Tribune-Herald staff writer

The Windward Planning Commission was poised Thursday to give the Connections Public Charter School a failing grade for its Kaumana campus proposal.

After citing concerns over traffic impacts and water availability, the five commissioners appeared ready to decline a special permit for the $30 million project.

But the vote got hung up over a procedural rule requiring members to have missed a meeting on a subject to have time to catch up on testimony.

Two members had missed a meeting each recently, leaving the motion to deny on the floor until the Feb. 7 or March 7 meetings.

But that will likely not be the end of the issue.

Connections Principal John Thatcher said he planned to appeal the decision to Circuit Court if the permit is denied.

Thatcher said he believed the proposed site off Edita Street to be ideal for Connections concept of blending agriculture and a traditional curriculum.

The campus would be built in phases over a decade on 70.15 acres of state land near Kaumana Drive. It would host Connections’ 350 K-12 students, located at two makeshift campuses at the Kress building in downtown Hilo and at Nani Mau Gardens in Panaewa.

It would also have dorms for international students and agricultural facilities.

Another site would not be considered, Thatcher maintained.

“We invested five years and a considerable amount of money into that location,” he said.

Overall, the commissioners praised Connections’ educational programs but said they didn’t feel it wasn’t a good fit for the neighborhood, with traffic impacts to Kaumana Drive being most frequently cited.

“We’re not against the school,” said Commissioner Ronald Gonzales. “It’s the wrong spot.”

Commission Chairman Dean Au, the only one to say he was on the fence, said the neighbor’s concerns need to be considered.

“It’s not easy to swallow,” he said.

Thatcher expressed frustration over opposition in the Kaumana community, where he lives, and alleged that it was influencing the commission’s position.

Opposition has been strong, with residents putting signs protesting the project in their yards and charging that traffic from the school would negatively impact their community.

For some in Kaumana, Connections has been viewed more as an aggressive developer than as an educational organization.

“From them, there’s no aloha here,” Kaumana resident Layne Novak told the commissioners.

Thatcher referred to opposition as being driven by a “not-in-my-backyard” mindset, and dismissed claims that the school would have a significant impact on traffic or the residential area in general.

“It’s really sad when you come to the point a school is an undesirable part of a community,” he said.

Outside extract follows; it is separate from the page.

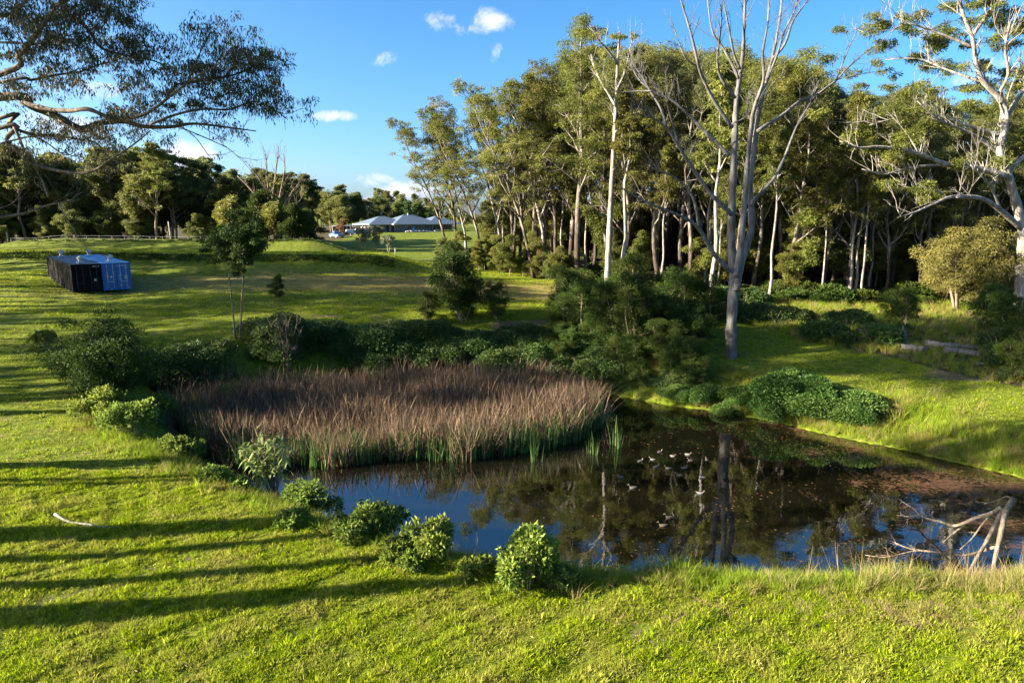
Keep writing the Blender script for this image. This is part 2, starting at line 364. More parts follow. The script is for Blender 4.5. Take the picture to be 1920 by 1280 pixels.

Previously, the commission had directed Connections to seek an alternative access route but talks with a nearby developer for access have not been fruitful, Thatcher said.

Planning Director Bobby Jean Leithead Todd criticized both sides of the issue, calling statements that the school would lead to burglary and theft in the community inappropriate but also referring shortcomings of the proposal.

“Neither side has put their best foot forward,” she said.